Hum in subwoofer/ receiver that varies with volume

Hello,

I own a 5.1 home cinema system with an annoying hum in the subwoofer which is also the receiver. The hum can be heard as well when no devices are connected. On standby and volume 0 it is silent though. The hum noise volume depends on the volume I set on the system, i.e. at volume 63 it is nearly gone and increasing or decreasing volume from that point makes the hum louder. Also adjusting volume of the sub only effects the hum. It is least loud at +0 and loudest at max (+ or -15).

The hum first appeared after the sub/receiver lost power at once, like pulling the plug from the socket. It is a grounded system. Changing to a different socket on another group does not help.

Who knows what may be the problem and how to fix this? Thx alot!!
 

Nathan

New member
Jun 23, 2016
38
0
0
Visit site
It does sound like a grounding problem to me - although I see that you have grounded it. One possibility is that the ground connection point on inside of the sub has come lose. Might be worth unscrewing and having a look
 
Thanks for your reply Nathan.

On the sub/receiver you can see a ground logo and screw next to the grounded power input. If I try to tighten the screw it fails... Maybe this has gone lose on the inside indeed, will try to open and see, though I am no technician ☺ Do you think this failing screw can be the cause of the hum?
 
Ok, by now I opened the sub/receiver and found the following for the power circuit:

The plug has three pins (i.e. grounded). The upper pin (i.e. 12 o'clock position) connects to a yellow short cable on the inside. This yellow cable goes back to ground, i.e. it is attached to the metal frame and tightened by a srew and bolt. These failed/ were lose indeed in such a way that the bolt did not connect to the cable end. I tightened it, hoping to fix the hum, but no result.

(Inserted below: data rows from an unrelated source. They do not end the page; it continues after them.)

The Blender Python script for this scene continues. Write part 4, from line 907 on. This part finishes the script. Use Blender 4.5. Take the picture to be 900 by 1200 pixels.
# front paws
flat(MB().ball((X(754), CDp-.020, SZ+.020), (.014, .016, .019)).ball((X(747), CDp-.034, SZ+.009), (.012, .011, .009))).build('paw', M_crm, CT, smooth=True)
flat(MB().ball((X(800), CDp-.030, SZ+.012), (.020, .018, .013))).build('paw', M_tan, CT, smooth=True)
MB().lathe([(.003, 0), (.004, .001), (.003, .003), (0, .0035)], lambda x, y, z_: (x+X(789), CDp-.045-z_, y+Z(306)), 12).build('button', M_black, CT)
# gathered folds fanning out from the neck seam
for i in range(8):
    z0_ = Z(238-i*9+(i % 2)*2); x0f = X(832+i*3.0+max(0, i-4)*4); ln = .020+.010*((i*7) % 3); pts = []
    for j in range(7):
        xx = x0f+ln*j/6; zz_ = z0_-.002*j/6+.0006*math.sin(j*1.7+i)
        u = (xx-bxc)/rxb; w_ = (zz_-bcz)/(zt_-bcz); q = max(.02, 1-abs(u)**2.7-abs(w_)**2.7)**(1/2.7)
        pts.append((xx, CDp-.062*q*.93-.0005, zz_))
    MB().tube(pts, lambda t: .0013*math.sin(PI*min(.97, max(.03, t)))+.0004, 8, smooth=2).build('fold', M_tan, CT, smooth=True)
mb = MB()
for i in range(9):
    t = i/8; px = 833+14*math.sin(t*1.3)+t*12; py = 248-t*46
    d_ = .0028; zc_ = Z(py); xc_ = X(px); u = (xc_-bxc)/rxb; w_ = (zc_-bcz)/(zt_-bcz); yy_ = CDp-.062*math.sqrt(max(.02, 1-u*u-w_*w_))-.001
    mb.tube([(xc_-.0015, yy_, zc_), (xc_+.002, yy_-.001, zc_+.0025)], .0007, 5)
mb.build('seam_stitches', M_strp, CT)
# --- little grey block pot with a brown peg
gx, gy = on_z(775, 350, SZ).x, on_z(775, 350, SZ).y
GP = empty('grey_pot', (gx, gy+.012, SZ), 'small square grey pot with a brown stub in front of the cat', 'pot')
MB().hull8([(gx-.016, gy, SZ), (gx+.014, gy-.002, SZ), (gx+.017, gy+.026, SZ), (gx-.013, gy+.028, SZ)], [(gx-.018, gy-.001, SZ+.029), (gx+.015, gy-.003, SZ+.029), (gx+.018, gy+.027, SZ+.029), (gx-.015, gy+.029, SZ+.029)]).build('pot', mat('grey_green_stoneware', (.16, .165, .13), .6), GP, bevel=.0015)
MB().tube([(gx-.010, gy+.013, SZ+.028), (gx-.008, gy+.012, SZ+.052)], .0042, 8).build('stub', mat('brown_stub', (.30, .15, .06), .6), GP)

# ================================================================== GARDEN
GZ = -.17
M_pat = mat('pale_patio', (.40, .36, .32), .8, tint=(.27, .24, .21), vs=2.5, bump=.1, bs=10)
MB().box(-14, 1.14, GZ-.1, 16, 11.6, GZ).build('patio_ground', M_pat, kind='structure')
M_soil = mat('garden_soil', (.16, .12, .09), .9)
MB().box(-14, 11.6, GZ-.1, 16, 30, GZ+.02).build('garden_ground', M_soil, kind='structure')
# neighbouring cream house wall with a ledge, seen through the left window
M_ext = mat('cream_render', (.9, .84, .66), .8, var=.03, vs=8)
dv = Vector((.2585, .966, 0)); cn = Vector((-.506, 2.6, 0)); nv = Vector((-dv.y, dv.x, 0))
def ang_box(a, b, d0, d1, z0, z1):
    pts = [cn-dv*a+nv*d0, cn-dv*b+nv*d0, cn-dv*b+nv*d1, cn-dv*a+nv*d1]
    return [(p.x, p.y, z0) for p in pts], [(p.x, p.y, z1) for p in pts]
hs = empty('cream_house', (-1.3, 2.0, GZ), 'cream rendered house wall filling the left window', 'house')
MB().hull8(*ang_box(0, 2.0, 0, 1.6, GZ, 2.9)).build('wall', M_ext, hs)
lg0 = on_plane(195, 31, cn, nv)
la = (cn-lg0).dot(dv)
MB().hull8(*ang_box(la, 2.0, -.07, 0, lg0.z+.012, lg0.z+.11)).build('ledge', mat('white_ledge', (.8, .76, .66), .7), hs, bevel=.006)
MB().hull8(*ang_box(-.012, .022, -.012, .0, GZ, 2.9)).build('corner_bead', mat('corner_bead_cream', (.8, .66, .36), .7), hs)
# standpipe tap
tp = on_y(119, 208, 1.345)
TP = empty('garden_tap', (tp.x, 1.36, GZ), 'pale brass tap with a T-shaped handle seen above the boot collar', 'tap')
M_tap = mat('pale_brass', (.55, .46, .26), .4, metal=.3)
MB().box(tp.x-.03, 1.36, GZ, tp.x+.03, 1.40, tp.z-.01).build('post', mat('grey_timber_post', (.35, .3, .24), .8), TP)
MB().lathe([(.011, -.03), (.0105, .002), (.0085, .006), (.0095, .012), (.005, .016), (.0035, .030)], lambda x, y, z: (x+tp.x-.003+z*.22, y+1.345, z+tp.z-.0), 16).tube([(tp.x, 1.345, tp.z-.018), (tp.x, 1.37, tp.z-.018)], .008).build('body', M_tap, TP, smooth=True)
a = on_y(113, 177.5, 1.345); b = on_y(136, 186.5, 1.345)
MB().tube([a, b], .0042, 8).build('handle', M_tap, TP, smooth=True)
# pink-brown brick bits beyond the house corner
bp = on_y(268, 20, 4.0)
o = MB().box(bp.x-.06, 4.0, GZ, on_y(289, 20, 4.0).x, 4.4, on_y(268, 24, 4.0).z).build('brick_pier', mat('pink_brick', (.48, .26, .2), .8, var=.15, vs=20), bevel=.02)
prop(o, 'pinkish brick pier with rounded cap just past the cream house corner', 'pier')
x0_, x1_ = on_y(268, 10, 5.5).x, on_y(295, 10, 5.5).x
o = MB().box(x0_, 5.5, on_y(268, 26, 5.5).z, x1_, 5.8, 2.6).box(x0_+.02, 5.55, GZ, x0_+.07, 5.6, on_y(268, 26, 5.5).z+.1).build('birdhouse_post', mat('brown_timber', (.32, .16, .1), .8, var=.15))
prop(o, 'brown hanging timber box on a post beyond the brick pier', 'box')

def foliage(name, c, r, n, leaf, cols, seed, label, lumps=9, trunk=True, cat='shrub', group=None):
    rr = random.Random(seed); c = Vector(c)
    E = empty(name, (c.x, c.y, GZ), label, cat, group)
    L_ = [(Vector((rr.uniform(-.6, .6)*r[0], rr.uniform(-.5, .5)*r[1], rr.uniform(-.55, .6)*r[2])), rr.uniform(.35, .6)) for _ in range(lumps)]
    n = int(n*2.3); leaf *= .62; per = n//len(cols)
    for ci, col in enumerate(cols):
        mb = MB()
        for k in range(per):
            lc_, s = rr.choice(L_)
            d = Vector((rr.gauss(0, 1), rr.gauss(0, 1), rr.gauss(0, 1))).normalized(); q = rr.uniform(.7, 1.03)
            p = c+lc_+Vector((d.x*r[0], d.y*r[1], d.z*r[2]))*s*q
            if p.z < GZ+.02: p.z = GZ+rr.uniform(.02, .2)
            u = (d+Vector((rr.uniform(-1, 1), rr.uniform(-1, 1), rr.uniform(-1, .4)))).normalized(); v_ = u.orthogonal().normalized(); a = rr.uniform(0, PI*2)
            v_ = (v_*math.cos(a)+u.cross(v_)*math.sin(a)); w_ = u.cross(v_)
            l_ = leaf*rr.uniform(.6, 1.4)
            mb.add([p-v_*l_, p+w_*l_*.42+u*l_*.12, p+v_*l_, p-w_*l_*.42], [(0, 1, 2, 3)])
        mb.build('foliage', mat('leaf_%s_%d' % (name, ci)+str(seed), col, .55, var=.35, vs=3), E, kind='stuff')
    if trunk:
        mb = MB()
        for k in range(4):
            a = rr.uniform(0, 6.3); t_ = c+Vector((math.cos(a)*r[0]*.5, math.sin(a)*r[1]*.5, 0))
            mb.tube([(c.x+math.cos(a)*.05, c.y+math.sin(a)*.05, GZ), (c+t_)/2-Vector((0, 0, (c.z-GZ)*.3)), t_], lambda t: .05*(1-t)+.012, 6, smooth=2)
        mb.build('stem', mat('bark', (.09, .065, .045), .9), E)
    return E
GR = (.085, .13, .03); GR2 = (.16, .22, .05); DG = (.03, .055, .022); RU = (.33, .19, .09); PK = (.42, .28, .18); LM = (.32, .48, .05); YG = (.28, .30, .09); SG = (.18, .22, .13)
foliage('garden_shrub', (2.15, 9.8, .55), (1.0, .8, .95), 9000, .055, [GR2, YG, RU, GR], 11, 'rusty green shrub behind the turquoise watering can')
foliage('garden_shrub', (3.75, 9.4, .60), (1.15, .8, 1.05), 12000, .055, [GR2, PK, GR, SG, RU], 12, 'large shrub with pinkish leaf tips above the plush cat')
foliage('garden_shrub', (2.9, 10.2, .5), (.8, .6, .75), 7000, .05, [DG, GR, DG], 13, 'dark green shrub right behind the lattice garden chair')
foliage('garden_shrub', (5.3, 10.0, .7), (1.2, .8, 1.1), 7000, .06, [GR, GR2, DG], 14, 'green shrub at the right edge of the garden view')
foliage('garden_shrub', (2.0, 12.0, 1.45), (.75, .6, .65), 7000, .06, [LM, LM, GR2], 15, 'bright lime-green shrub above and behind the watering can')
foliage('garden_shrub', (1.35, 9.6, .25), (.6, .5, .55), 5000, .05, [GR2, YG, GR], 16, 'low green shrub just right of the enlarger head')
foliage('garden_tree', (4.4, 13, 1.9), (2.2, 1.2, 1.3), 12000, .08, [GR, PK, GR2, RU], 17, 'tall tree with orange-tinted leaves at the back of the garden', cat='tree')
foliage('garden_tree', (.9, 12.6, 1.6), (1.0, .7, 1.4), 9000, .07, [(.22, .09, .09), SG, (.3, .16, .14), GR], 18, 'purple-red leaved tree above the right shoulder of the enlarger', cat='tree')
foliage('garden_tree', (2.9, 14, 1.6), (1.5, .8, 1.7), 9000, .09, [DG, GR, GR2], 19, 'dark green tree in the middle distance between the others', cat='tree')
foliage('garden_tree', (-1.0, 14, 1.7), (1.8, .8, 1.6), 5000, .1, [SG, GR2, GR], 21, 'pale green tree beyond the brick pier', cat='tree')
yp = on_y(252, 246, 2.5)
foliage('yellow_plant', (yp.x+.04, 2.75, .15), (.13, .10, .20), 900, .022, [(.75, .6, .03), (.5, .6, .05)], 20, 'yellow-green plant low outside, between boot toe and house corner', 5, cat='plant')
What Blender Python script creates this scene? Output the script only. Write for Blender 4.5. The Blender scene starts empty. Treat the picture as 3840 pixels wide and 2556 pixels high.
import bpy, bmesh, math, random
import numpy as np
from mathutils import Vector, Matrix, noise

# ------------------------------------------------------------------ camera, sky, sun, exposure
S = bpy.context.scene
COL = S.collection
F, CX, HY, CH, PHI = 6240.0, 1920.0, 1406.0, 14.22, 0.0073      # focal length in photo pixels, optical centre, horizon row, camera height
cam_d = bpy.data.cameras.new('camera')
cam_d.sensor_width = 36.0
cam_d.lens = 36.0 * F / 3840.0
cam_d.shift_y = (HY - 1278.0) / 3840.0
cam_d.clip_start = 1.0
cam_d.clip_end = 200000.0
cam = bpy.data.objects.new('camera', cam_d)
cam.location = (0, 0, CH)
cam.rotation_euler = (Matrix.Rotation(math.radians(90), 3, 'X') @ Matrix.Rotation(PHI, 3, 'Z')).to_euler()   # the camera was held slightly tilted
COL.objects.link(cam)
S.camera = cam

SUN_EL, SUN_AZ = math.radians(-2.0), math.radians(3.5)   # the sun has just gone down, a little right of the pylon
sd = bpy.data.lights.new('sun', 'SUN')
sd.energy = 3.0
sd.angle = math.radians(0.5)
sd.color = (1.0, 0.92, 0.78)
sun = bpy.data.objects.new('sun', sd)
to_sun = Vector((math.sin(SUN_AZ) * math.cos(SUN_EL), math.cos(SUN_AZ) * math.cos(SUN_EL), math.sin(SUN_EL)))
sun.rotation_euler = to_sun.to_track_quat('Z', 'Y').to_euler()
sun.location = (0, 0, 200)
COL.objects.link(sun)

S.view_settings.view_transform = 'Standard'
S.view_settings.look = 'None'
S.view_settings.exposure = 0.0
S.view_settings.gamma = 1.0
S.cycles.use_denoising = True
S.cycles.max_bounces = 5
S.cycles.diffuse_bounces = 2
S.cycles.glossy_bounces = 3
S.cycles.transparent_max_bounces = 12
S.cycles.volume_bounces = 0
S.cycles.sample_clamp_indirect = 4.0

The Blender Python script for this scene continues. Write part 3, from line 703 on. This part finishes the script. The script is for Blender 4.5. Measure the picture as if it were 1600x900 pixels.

The other to pins make, imho, a strange loop, but I am not a technician. The right pin (i.e. 2 o'clock position) connects to a red cable inside the sub that connects further. The left pin (i.e. 10 o'clock) connects to nothing though. Underneath these plug pins a fuse (glass tube) is located, which is intact. On the right side (4 o'clock) this connects inside the sub to the black wire. The left side (8 o'clock) connects to nothing. The spots/metal plates connecting the wires are all one pin, but only both nothings connect (i.e. double metal plate between 8 and 10 o'clock).

*Yellow

*Nothing1 * Red

* Nothing2 * Black

Is this correct, or should I switch Black and Nothing1 on the inside? I did not switch this since purchase. However I did have it serviced once without success at a local shop and maybe he changed it. Any suggestions are very much appreciated... :) Thx!